OTTAWA, ON (March 10, 2017): Nishnawbe Aski Nation (NAN) Grand Chief Alvin Fiddler joined with Indigenous and Northern Affairs Canada (INAC) Minister Carolyn Bennett today to announce a Remoteness Quotient Table (RQ Table) to address the unique costs of providing child welfare services in NAN First Nation communities.

“This RQ Table is a commitment by NAN and the Government of Canada that will begin to fill the gaps and break down barriers built by a history of discriminatory funding of child welfare services for NAN First Nations. While significant compliance issues on the part of Canada as raised by our Indigenous partners still need to be addressed at the March 22 tribunal hearing, this represents an important step forward. The development of a remoteness quotient is to address the inequity in the delivery of services in NAN First Nations. This is a positive step towards reconciliation with the Government of Canada,” said Grand Chief Alvin Fiddler, who signed the Terms of Reference with Minister Bennett this morning. “The underfunding of child welfare and preventative mental health services has been putting our children at risk. By working together in the spirit of reconciliation, I believe it will bring us closer to achieving equity.”

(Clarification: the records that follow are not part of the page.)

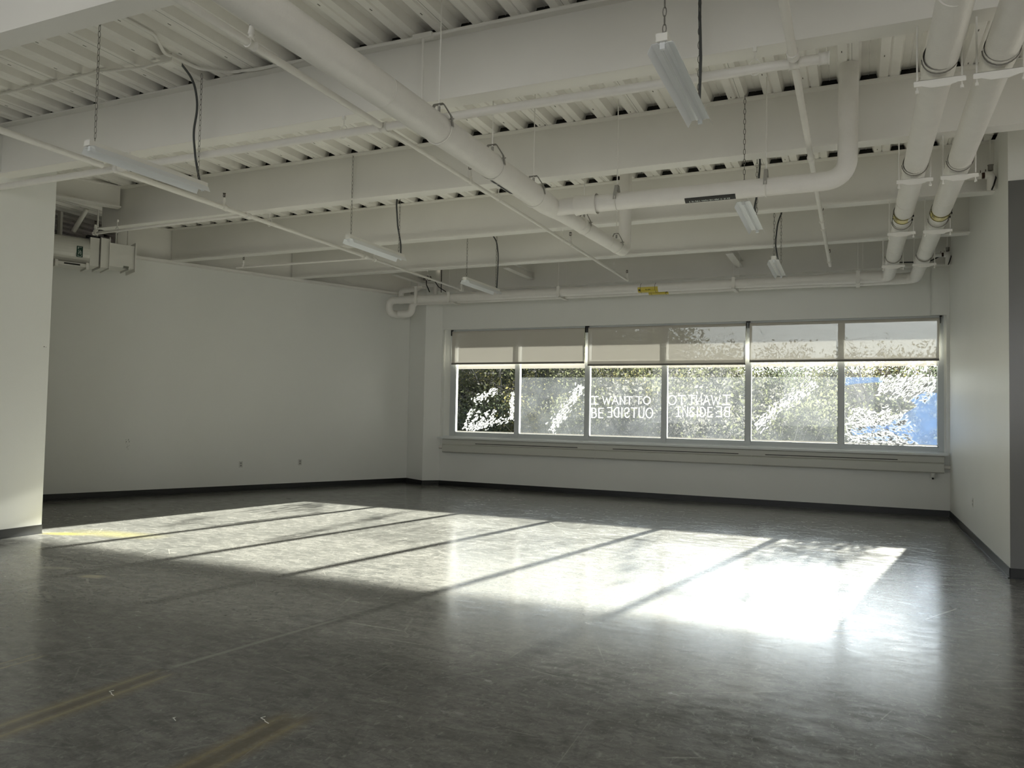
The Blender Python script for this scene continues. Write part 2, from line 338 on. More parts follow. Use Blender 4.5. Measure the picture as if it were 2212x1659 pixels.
# radiator cover under the sill
rc = thing('radiator_cover', 'long beige metal radiator cover with dark air slots under the window sill', 'radiator cover', (-3.3, 14.2, .70))
def rcb(mb, n, m): o = mb.build(n, m, rc); o.location = (3.3, -14.2, -.70); return o
b = MB(); prof = [(YW+.001, .985), (14.215, .985), (14.195, .965), (14.195, .875), (14.215, .86), (14.195, .845), (14.195, .72), (14.215, .70), (YW+.001, .70)]
b.extrude(prof, -7.87, 1.29, 'x', close=True); rcb(b, 'casing', M_COVER)
for (x0, x1) in ((-7.1, -4.9), (-4.2, -1.9), (-1.45, .62)):
    b = MB(); b.box((x0, 14.192, .892), (x1, 14.2, .905)); rcb(b, 'air_slot', M_DARK)
for xx in (-4.55, -1.68, .66):
    b = MB(); b.box((xx-.004, 14.191, .703), (xx+.004, 14.2, .982)); rcb(b, 'joint_strip', M_COVER)
b = MB(); b.tube([(-7.97, 14.26, .80), (-7.84, 14.26, .80)], .032, 12); tag(b.build('pipe_stub', M_PIPE2), 'short capped pipe end at the left end of the radiator cover', 'pipe')
b = MB(); b.tube([(1.27, 14.26, .80), (XR, 14.26, .80)], .030, 12); tag(b.build('pipe_stub', M_PIPE2), 'short pipe between the radiator cover and the right wall', 'pipe')
v = thing('radiator_valve', 'small valve head hanging under the right end of the radiator cover', 'valve', (1.13, 14.23, .70))
b = MB(); b.tube([(0, 0, 0), (0, 0, -.06)], .034, 14); b.build('body', M_OUTLET, v); b = MB(); b.tube([(0, 0, -.06), (0, 0, -.07)], [.05, .05], 14); b.build('flange', M_OUTLET, v)
b = MB(); b.tube([(0, 0, -.07), (0, 0, -.10)], .015, 8); b.build('stem', M_BLACK, v)
# ------------------------------------------------------------------ roller blinds
for i, (x0, x1, zb, wh) in enumerate(((-7.775, -4.845, 2.565, 'left'), (-4.775, -1.815, 2.515, 'middle'), (-1.745, 1.235, 2.555, 'right'))):
    t = thing('roller_blind', '%s beige roller blind half drawn over the upper window' % wh, 'blind', ((x0+x1)/2, 14.37, 3.22), 'roller blinds over the window band')
    def bb(mb, n, m): o = mb.build(n, m, t); o.location = (-(x0+x1)/2, -14.37, -3.22); return o
    b = MB(); b.add([(x0, 14.35, zb), (x1, 14.35, zb), (x1, 14.35, 3.20), (x0, 14.35, 3.20)], ((0, 1, 2, 3),)); bb(b, 'fabric', M_BLIND)
    b = MB(); b.tube([(x0, 14.372, 3.205), (x1, 14.372, 3.205)], .026, 14); bb(b, 'roller', M_BLIND)
    b = MB(); b.box((x0, 14.343, zb-.032), (x1, 14.357, zb+.004)); bb(b, 'hem_bar', mat('hem_fabric_%d' % i, (.20, .19, .17), .6))
    for xx in (x0-.022, x1+.012):
        b = MB(); b.box((xx, 14.335, 3.14), (xx+.008, 14.40, 3.262)); b.box((xx-.004, 14.34, 3.245), (xx+.03, 14.40, 3.262)); bb(b, 'bracket', M_BLACK)
    b = MB(); b.tube([(x1+.008, 14.362, 3.2), (x1+.010, 14.362, zb-.02)], .003, 6); b.tube([(x1+.008, 14.378, 3.2), (x1+.010, 14.378, zb-.02)], .003, 6); bb(b, 'pull_cord', M_SCRAP)
# ------------------------------------------------------------------ writing on the glass (stroke letters, unit box)
GL = {'I': [[(.1, 1), (.9, 1)], [(.5, 1), (.5, 0)], [(.1, 0), (.9, 0)]], 'i': [[(.5, 1), (.5, 0)]], 'W': [[(0, 1), (.25, 0), (.5, .8), (.75, 0), (1, 1)]], 'A': [[(0, 0), (.5, 1), (1, 0)], [(.2, .38), (.8, .38)]],
      'N': [[(.05, 0), (.05, 1), (.95, 0), (.95, 1)]], 'T': [[(0, 1), (1, 1)], [(.5, 1), (.5, 0)]], 'E': [[(.95, 1), (.1, 1), (.1, 0), (.95, 0)], [(.1, .52), (.8, .52)]],
      'O': [[(.5+.5*math.cos(a*math.pi/8), .5+.5*math.sin(a*math.pi/8)) for a in range(17)]], 'U': [[(.05, 1), (.05, .3), (.2, .05), (.5, 0), (.8, .05), (.95, .3), (.95, 1)]],
      'S': [[(.92, .88), (.7, 1), (.35, 1), (.1, .85), (.12, .62), (.5, .5), (.88, .38), (.92, .15), (.65, 0), (.3, 0), (.06, .14)]], 'D': [[(.1, 0), (.1, 1), (.5, 1), (.85, .8), (.97, .5), (.85, .2), (.5, 0), (.1, 0)]],
      'B': [[(.1, 0), (.1, 1), (.6, 1), (.85, .88), (.85, .65), (.6, .53), (.1, .53)], [(.6, .53), (.92, .42), (.95, .15), (.65, 0), (.1, 0)]]}
WID = {'I': .8, 'i': .35, 'W': 1.35, 'A': 1.0, 'N': .85, 'T': .9, 'E': .75, 'O': 1.05, 'U': .85, 'S': .75, 'D': .85, 'B': .8}
def ribbon(mb, pts, hw):
    P = [Vector((p[0], p[2])) for p in pts]; y = pts[0][1]; n = len(P); vs = []
    for i in range(n):
        a = P[i]-P[i-1] if i else P[1]-P[0]; c = P[i+1]-P[i] if i < n-1 else P[-1]-P[-2]
        t_ = (a.normalized()+c.normalized()); t_ = t_.normalized() if t_.length > .2 else a.normalized(); nn = Vector((-t_.y, t_.x)); k = 1/max(.5, abs(t_.dot(a.normalized())))
        ex = Vector((0, 0)) if 0 < i < n-1 else t_*(hw*(-1 if i == 0 else 1))
        for s_ in (-1, 1): q_ = P[i]+nn*hw*k*s_+ex; vs.append((q_.x, y, q_.y))
    mb.add(vs, [(2*i, 2*i+1, 2*i+3, 2*i+2) for i in range(n-1)])
def word(mb, s, x0, x1, z0, z1, mirror=False):
    tot = sum(WID[c] for c in s) + .28*(len(s)-1); px = 0; k = (x1-x0)/tot
    for c in s:
        for st in GL[c]:
            pts = []
            for (u, vv) in st:
                xx = px + u*WID[c]; xx = tot-xx if mirror else xx
                pts.append((x0+xx*k, 14.440, z0+vv*(z1-z0)))
            ribbon(mb, pts, .0085)
        px += WID[c]+.28
t = thing('window_lettering', 'white hand lettering I WANT TO BE OUTSIDE on the third pane', 'lettering', (-4.1, 14.44, 1.7), 'painted messages on the window')
def lt(words):
    for (s, x0, x1, z0, z1, mi) in words:
        b = MB(); word(b, s, x0, x1, z0, z1, mi); o = b.build('word', M_CHALK, t); o.location = -t.location
lt([('I', -4.745, -4.565, 1.745, 1.89, 0), ('WANT', -4.49, -3.905, 1.75, 1.895, 0), ('TO', -3.83, -3.555, 1.757, 1.897, 0),
    ('BE', -4.715, -4.475, 1.483, 1.665, 0), ('OUTSiDE', -4.39, -3.505, 1.50, 1.682, 1)])
t = thing('window_lettering', 'white hand lettering with mirrored I WANT TO and INSIDE on the fourth pane', 'lettering', (-2.6, 14.44, 1.7), 'painted messages on the window')
lt([('TO', -3.215, -2.90, 1.755, 1.925, 1), ('WANT', -2.83, -2.265, 1.76, 1.93, 1), ('I', -2.22, -2.08, 1.766, 1.94, 1),
    ('INSiDE', -3.068, -2.405, 1.537, 1.712, 0), ('BE', -2.33, -2.09, 1.55, 1.725, 1)])
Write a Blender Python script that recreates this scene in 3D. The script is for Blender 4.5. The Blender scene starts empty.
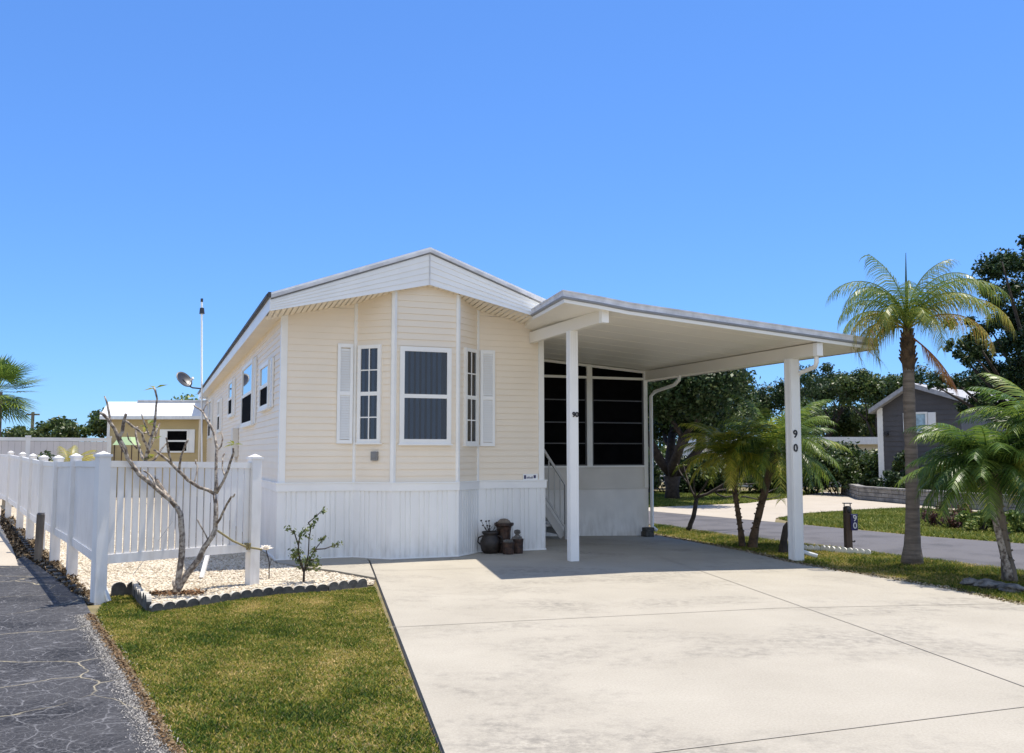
import bpy, bmesh, math, random
import numpy as np
from math import sin, cos, radians, pi, sqrt, atan2
from mathutils import Vector, Matrix

C = bpy.context.scene.collection
# ---------------------------------------------------------------- camera, sky, sun, exposure
F = 923.4; PITCH = .082; EYE = 1.6
cam = bpy.data.cameras.new('camera'); cam.lens = F/1024*36; cam.sensor_width = 36
cam.clip_start = .05; cam.clip_end = 3000
co = bpy.data.objects.new('camera', cam); C.objects.link(co)
co.location = (0, 0, EYE); co.rotation_euler = (pi/2+PITCH, 0, 0)
S = bpy.context.scene; S.camera = co
S.render.resolution_x = 1024; S.render.resolution_y = 753
SUN = Vector((.2175, .1586, 1)).normalized()
w = bpy.data.worlds.new('World'); S.world = w; w.use_nodes = True
nt = w.node_tree; bg = nt.nodes['Background']
sk = nt.nodes.new('ShaderNodeTexSky'); sk.sky_type = 'NISHITA'; sk.sun_disc = False
sk.sun_elevation = math.asin(SUN.z); sk.sun_rotation = atan2(SUN.x, SUN.y)
sk.altitude = 0; sk.air_density = 1.0; sk.dust_density = 0; sk.ozone_density = 2.2
def skymath(kind, src, val):        # flatten the gradient the way the camera's tone curve does
    n = nt.nodes.new('ShaderNodeMixRGB'); n.blend_type = 'MULTIPLY'; n.inputs[0].default_value = 1; n.inputs[2].default_value = (*val, 1); nt.links.new(src, n.inputs[1]); return n.outputs[0]
c_ = skymath('m', sk.outputs[0], (.24, .215, .244))
gm = nt.nodes.new('ShaderNodeGamma'); gm.inputs[1].default_value = .7; nt.links.new(c_, gm.inputs[0])
c_ = skymath('m', gm.outputs[0], (1.02, 1.98, 3.2))
# unseen bright sky sector behind the camera, added to lift the shaded house front
tcw = nt.nodes.new('ShaderNodeTexCoord'); sx_ = nt.nodes.new('ShaderNodeSeparateXYZ'); nt.links.new(tcw.outputs['Generated'], sx_.inputs[0])
mr = nt.nodes.new('ShaderNodeMapRange'); mr.interpolation_type = 'SMOOTHSTEP'; mr.inputs[1].default_value = .1; mr.inputs[2].default_value = -.9; mr.inputs[3].default_value = 0; mr.inputs[4].default_value = 1
nt.links.new(sx_.outputs[1], mr.inputs[0])
sky_fill = nt.nodes.new('ShaderNodeMixRGB'); sky_fill.inputs[2].default_value = (2.7, 3.15, 4.0, 1); nt.links.new(mr.outputs[0], sky_fill.inputs[0]); nt.links.new(c_, sky_fill.inputs[1])
nt.links.new(sky_fill.outputs[0], bg.inputs[0])
bg.inputs[1].default_value = .15
sl = bpy.data.lights.new('sun', 'SUN'); sl.energy = 3.7; sl.angle = radians(.5); sl.color = (1, .93, .82)
so = bpy.data.objects.new('sun', sl); C.objects.link(so)
so.rotation_euler = SUN.to_track_quat('Z', 'Y').to_euler(); so.location = (5, 5, 30)
S.view_settings.view_transform = 'Standard'; S.view_settings.look = 'None'
S.view_settings.gamma = 1; S.view_settings.exposure = .85
S.view_settings.use_curve_mapping = False

# ---------------------------------------------------------------- frames and helpers
YAW = .367; OX, OY = .509, 15.452; W = 4.276
cY, sY = cos(YAW), sin(YAW); cP, sP = cos(PITCH), sin(PITCH)
def ray(x, y):
    u = (x-512)/F; v = (376.5-y)/F
    return Vector((u, cP-v*sP, sP+v*cP))
def G(x, y, z=0):
    r = ray(x, y); t = (z-EYE)/r.z; return (r.x*t, r.y*t)
def at(x, y, Y):
    r = ray(x, y); t = Y/r.y; return Vector((r.x*t, Y, EYE+r.z*t))
def toH(X, Y):
    X -= OX; Y -= OY; return (X*cY+Y*sY, -X*sY+Y*cY)
def toW(a, b): return (OX+a*cY-b*sY, OY+a*sY+b*cY)
def zg(X, Y):                      # the ground falls 9 cm towards the street on the right
    a = toH(X, Y)[0]; return -.09*min(1, max(0, a/3.4))

class MB:
    def __init__(s): s.v = []; s.f = []; s.m = []
    def add(s, vs, fs, mi=0):
        o = len(s.v); s.v += [tuple(p) for p in vs]
        for f in fs: s.f.append(tuple(i+o for i in f)); s.m.append(mi)
    def quad(s, a, b, c, d, mi=0): s.add([a, b, c, d], [(0, 1, 2, 3)], mi)
    def box(s, x0, x1, y0, y1, z0, z1, mi=0):
        s.obox(Vector(((x0+x1)/2, (y0+y1)/2, (z0+z1)/2)), Vector((1,0,0)), Vector((0,1,0)), (x1-x0)/2, (y1-y0)/2, (z1-z0)/2, mi)
    def obox(s, c, ux, uy, hx, hy, hz, mi=0, uz=None):
        ux = Vector(ux).normalized(); uy = Vector(uy).normalized(); uz = uz or ux.cross(uy)
        if ux.cross(uy).dot(uz) < 0: uz = -uz
        c = Vector(c); vs = []
        for k in (-1, 1):
            for j in (-1, 1):
                for i in (-1, 1): vs.append(c+ux*hx*i+uy*hy*j+uz*hz*k)
        s.add(vs, [(0,2,3,1),(4,5,7,6),(0,1,5,4),(2,6,7,3),(0,4,6,2),(1,3,7,5)], mi)
    def bar(s, p, q, wd, dp=None, mi=0, up=(0,0,1)):
        p, q = Vector(p), Vector(q); d = q-p; L = d.length; d.normalize()
        u = Vector(up)
        if abs(d.dot(u)) > .98: u = Vector((0, 1, 0))
        a = d.cross(u).normalized(); b = a.cross(d)
        s.obox((p+q)/2, d, a, L/2, wd/2, (dp or wd)/2, mi)
    def tube(s, pts, rad, n=8, mi=0, cap=True):
        pts = [Vector(p) for p in pts]
        if not isinstance(rad, (list, tuple)): rad = [rad]*len(pts)
        vs = []; t0 = None; a = None
        for i, p in enumerate(pts):
            d = (pts[min(i+1, len(pts)-1)]-pts[max(i-1, 0)]).normalized()
            if a is None:
                h = Vector((0, 0, 1)) if abs(d.z) < .9 else Vector((1, 0, 0)); a = d.cross(h).normalized()
            else: a = (a-d*a.dot(d)).normalized()
            b = d.cross(a)
            for k in range(n):
                th = 2*pi*k/n; vs.append(p+(a*cos(th)+b*sin(th))*rad[i])
        fs = []
        for i in range(len(pts)-1):
            for k in range(n):
                fs.append((i*n+k, i*n+(k+1) % n, (i+1)*n+(k+1) % n, (i+1)*n+k))
        if cap: fs.append(tuple(range(n-1, -1, -1))); fs.append(tuple((len(pts)-1)*n+k for k in range(n)))
        s.add(vs, fs, mi)
    def lathe(s, c, prof, n=20, mi=0):
        c = Vector(c); vs = []
        for r, z in prof:
            for k in range(n): vs.append(c+Vector((r*cos(2*pi*k/n), r*sin(2*pi*k/n), z)))
        fs = []
        for i in range(len(prof)-1):
            for k in range(n): fs.append((i*n+k, i*n+(k+1) % n, (i+1)*n+(k+1) % n, (i+1)*n+k))
        fs.append(tuple(range(n-1, -1, -1))); fs.append(tuple((len(prof)-1)*n+k for k in range(n)))
        s.add(vs, fs, mi)
    def prism(s, poly, z0, z1, mi=0):            # poly: list of (x,y)
        n = len(poly); vs = [(x, y, z0) for x, y in poly]+[(x, y, z1) for x, y in poly]
        fs = [tuple(range(n-1, -1, -1)), tuple(range(n, 2*n))]+[(i, (i+1) % n, n+(i+1) % n, n+i) for i in range(n)]
        s.add(vs, fs, mi)
    def build(s, name, mats, parent=None, smooth=False, bevel=0):
        me = bpy.data.meshes.new(name); me.from_pydata(s.v, [], s.f)
        mats = mats if isinstance(mats, (list, tuple)) else [mats]
        for m in mats: me.materials.append(m)
        if any(s.m): me.polygons.foreach_set('material_index', s.m)
        if smooth: me.polygons.foreach_set('use_smooth', [True]*len(s.f))
        me.update(); o = bpy.data.objects.new(name, me); C.objects.link(o)
        if parent: o.parent = parent
        if bevel:
            b = o.modifiers.new('bevel', 'BEVEL'); b.width = bevel; b.segments = 2; b.limit_method = 'ANGLE'
        return o

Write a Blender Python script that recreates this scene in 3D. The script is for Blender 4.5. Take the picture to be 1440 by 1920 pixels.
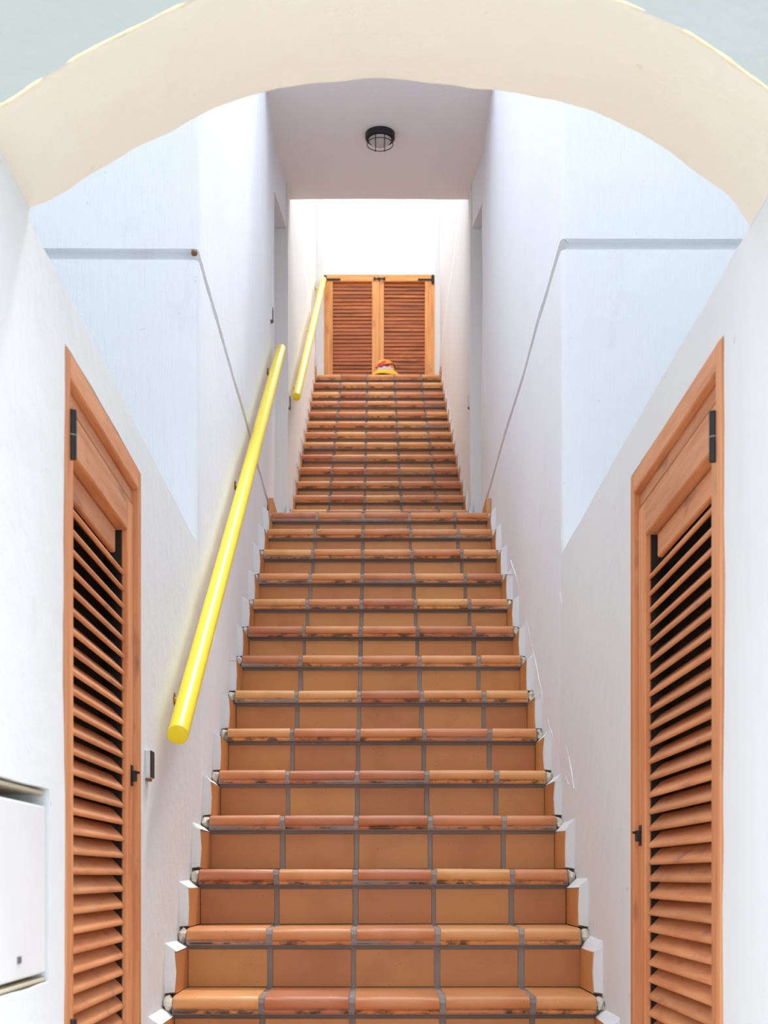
import bpy, bmesh, math, random
from mathutils import Vector, noise

for o in list(bpy.data.objects):
    bpy.data.objects.remove(o)
scene = bpy.context.scene
col = scene.collection

# ------------------------------------------------------------------ camera, sky, exposure
E = 0.70                      # eye height above the paved entrance floor
F_PX, VX, VY = 2600.0, 703.0, 1645.0
cd = bpy.data.cameras.new('camera')
cam = bpy.data.objects.new('camera', cd)
col.objects.link(cam)
cam.location = (0, 0, E)
cam.rotation_euler = (math.pi / 2, 0, 0)
cd.sensor_fit = 'VERTICAL'
cd.sensor_height = 36.0
cd.sensor_width = 27.0
cd.lens = F_PX / 1920.0 * 36.0
cd.shift_x = (720 - VX) / 1920.0
cd.shift_y = (VY - 960) / 1920.0
cd.clip_start = 0.05
cd.clip_end = 200
cd.dof.use_dof = True
cd.dof.focus_distance = 4.6
cd.dof.aperture_fstop = 7.1
scene.camera = cam

w = bpy.data.worlds.new('world')
scene.world = w
w.use_nodes = True
bg = w.node_tree.nodes['Background']
bg.inputs[1].default_value = 1.25
# bright hazy sky, three times brighter at the zenith than at the horizon (standard overcast sky)
_nt = w.node_tree
_tc = _nt.nodes.new('ShaderNodeTexCoord')
_sx = _nt.nodes.new('ShaderNodeSeparateXYZ')
_mr = _nt.nodes.new('ShaderNodeMapRange')
_mr.inputs[1].default_value = 0.0; _mr.inputs[2].default_value = 1.0
_mr.inputs[3].default_value = 0.333; _mr.inputs[4].default_value = 1.0
_vm = _nt.nodes.new('ShaderNodeVectorMath'); _vm.operation = 'SCALE'
_vm.inputs[0].default_value = (0.85, 0.91, 1.0)
_nt.links.new(_tc.outputs['Generated'], _sx.inputs[0])
_nt.links.new(_sx.outputs[2], _mr.inputs[0])
_nt.links.new(_mr.outputs[0], _vm.inputs['Scale'])
_nt.links.new(_vm.outputs[0], bg.inputs[0])

sd = bpy.data.lights.new('sun', 'SUN')
sd.energy = 0.8
sd.angle = math.radians(9)
sd.color = (1.0, 0.975, 0.94)
sun = bpy.data.objects.new('sun', sd)
col.objects.link(sun)
sun.location = (2, 0, 12)
sun.rotation_euler = (-Vector((0.30, 0.75, 1.5))).to_track_quat('-Z', 'Y').to_euler()   # high sun behind the gate

vs = scene.view_settings
vs.view_transform = 'Standard'
vs.look = 'None'
vs.exposure = 1.54
vs.gamma = 1.0
vs.use_curve_mapping = False

# ------------------------------------------------------------------ helpers
def lin(r, g, b):
    def f(c):
        c /= 255.0
        return c / 12.92 if c <= 0.04045 else ((c + 0.055) / 1.055) ** 2.4
    return (f(r), f(g), f(b), 1)

def nz(p, s, seed=0.0):
    return noise.noise(Vector((p[0] * s + seed, p[1] * s + seed * 1.7, p[2] * s - seed)))

def tag(o, label=None, cat=None, group=None, kind=None):
    if label: o['label'] = label
    if cat: o['category'] = cat
    if group: o['group'] = group
    if kind: o['kind'] = kind
    return o

def link(name, me, mat=None, parent=None, loc=None):
    o = bpy.data.objects.new(name, me)
    col.objects.link(o)
    if mat is not None and not me.materials:
        me.materials.append(mat)
    if parent is not None:
        o.parent = parent
    if loc is not None:
        o.location = loc
    return o

def empty(name, loc):
    o = bpy.data.objects.new(name, None)
    o.empty_display_size = 0.1
    o.location = loc
    col.objects.link(o)
    return o

def fin(bm, name, smooth=False, angle=None):
    bmesh.ops.recalc_face_normals(bm, faces=bm.faces[:])
    me = bpy.data.meshes.new(name)
    bm.to_mesh(me)
    bm.free()
    if smooth:
        for p in me.polygons:
            p.use_smooth = True
        if angle:
            try:
                me.set_sharp_from_angle(angle=math.radians(angle))
            except Exception:
                pass
    return me

def add_box(bm, x0, x1, y0, y1, z0, z1, bev=0.0, seg=1):
    vs_ = [bm.verts.new(p) for p in ((x0, y0, z0), (x1, y0, z0), (x1, y1, z0), (x0, y1, z0),
                                     (x0, y0, z1), (x1, y0, z1), (x1, y1, z1), (x0, y1, z1))]
    fs = [bm.faces.new([vs_[i] for i in q]) for q in
          ((0, 3, 2, 1), (4, 5, 6, 7), (0, 1, 5, 4), (1, 2, 6, 5), (2, 3, 7, 6), (3, 0, 4, 7))]
    if bev > 0:
        es = list({e for f in fs for e in f.edges})
        bmesh.ops.bevel(bm, geom=es, offset=bev, segments=seg, affect='EDGES', profile=0.5)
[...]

The RQ Table allows NAN and the Government of Canada to collaborate in the spirit of reconciliation on solutions to the deficiencies in funding for Indigenous child welfare found by the Canadian Human Rights Tribunal (CHRT). It will ensure that the same levels of child welfare services are available in NAN First Nations as in the rest of Canada, despite the additional costs of remoteness.

“The RQ Table is a unique opportunity to build a long-term relationship with our federal Treaty partner that can be applied to the medium and long-term relief phases of the child welfare proceedings, including the development and implementation of a long-term remoteness quotient,” said Fiddler. “We are encouraged that INAC is supportive of the development of a remoteness quotient that could represent an economic model capable of application to remote communities across the country to adjust not only for child welfare funding but also for funding in areas such as health, education and policing.”

NAN intends for the RQ Table to become a permanent element of the national child welfare funding formula, and believes that this work can pave the way to looking at how all other programs and services in NAN will be resourced. Access to data that reflects the true reality of living in a northern or remote First Nation will ensure that programs and services are resourced properly.